Tudo isso ajudou a consolidar o mundo pop como é hoje. Não à toa, temos a quantidade de críticas de grupos conservadores, cristãos e preconceituosos à "música do mundo" e toda a cultura em torno desse mainstream. Onde a população LGBTQIAP+ se vê acolhida, é lugar passível de crítica aqueles que não aguentam algo que legitime suas vivências e seu movimento e dê ao povo queer razão de viver e lutar.
Mesmo que muitas artistas não prezem por abraçar essa luta de forma tão incisiva, as cantoras pop seguem sendo referenciadas pela comunidade LGBTQIAP+. É difícil definir o que veio primeiro, se foi a inspiração e identificação com o público feminino pela representação após tantos anos à margem ou se foi o apreço pela aliança na luta contra o preconceito. Ainda assim, a cultura de admirar vozes potentes que fazem apresentações grandiosas, esbanjam talento e têm histórias de vida que envolvem algum tipo de superação se manteve.
Como explica Wellthon Rafael Aguiar Leal na pesquisa "A construção das identidades dos homossexuais masculinos a partir do consumo das divas pop", "esse impacto das divas nos fãs também foi reparado no âmbito na identificação enquanto homem gay. Para algumes, as divas os permitiam deixar a sua identidade sexual explícita para as pessoas com quem conviviam".

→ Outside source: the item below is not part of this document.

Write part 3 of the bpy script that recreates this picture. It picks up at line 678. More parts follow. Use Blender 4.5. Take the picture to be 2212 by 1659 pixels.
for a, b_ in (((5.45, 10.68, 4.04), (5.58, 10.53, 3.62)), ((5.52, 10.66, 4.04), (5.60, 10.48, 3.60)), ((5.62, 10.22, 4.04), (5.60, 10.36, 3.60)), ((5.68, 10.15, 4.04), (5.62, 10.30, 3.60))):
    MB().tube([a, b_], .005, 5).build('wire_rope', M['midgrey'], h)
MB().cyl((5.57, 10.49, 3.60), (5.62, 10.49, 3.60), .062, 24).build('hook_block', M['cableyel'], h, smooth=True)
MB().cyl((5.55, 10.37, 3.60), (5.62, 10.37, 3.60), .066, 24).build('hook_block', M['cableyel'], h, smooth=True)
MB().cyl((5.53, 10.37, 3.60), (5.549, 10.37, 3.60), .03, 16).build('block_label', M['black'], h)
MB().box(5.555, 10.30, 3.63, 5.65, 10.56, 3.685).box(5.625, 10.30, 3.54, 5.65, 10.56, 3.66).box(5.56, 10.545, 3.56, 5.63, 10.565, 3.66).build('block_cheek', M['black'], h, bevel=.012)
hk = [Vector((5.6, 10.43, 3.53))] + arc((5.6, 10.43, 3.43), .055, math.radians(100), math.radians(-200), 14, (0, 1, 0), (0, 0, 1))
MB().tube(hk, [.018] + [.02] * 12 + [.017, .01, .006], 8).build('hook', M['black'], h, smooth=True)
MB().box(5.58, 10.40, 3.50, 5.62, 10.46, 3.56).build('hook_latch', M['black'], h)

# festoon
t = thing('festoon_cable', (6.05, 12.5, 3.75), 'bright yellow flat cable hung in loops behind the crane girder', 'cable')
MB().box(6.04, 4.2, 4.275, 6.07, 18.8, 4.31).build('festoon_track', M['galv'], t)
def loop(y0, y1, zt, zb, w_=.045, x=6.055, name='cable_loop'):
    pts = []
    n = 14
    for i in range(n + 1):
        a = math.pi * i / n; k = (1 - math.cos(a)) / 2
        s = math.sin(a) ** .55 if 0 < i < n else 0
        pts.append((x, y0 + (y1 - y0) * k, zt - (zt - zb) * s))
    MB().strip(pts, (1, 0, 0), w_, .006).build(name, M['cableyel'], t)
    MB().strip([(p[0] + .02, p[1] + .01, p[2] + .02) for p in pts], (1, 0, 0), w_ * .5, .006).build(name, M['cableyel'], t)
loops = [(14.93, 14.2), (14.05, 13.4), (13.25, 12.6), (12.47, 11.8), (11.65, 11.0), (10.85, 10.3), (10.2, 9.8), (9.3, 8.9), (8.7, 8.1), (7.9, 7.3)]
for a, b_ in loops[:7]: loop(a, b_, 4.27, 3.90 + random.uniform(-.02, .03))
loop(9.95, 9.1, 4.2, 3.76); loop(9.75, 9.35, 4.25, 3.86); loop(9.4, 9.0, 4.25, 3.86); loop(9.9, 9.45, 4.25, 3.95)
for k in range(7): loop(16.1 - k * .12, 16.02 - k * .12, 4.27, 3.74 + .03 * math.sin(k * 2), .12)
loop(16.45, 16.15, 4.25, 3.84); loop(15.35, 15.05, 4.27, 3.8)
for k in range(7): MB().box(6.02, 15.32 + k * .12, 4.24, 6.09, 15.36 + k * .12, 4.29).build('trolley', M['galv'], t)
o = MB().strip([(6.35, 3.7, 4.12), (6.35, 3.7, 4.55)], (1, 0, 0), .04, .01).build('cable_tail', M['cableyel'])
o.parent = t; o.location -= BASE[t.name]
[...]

"O consumo cultural dessas cantoras muitas vezes se tornava recurso para exercer uma feminilidade reprimida pelas normas sociais de gênero; imitar a diva era um recurso para performar uma feminilidade proibida para os homens, para agir como se tinha vontade. Essa performance, através do consumo cultural, acabava por quebrar normas de gênero e quebrando expectativas de uma heterossexualidade compulsória para es fãs. Ao passo que consumir a diva e sonhar agir de modo sensual como ela sugeriria um desejo sexual pelo mesmo sexo/gênero".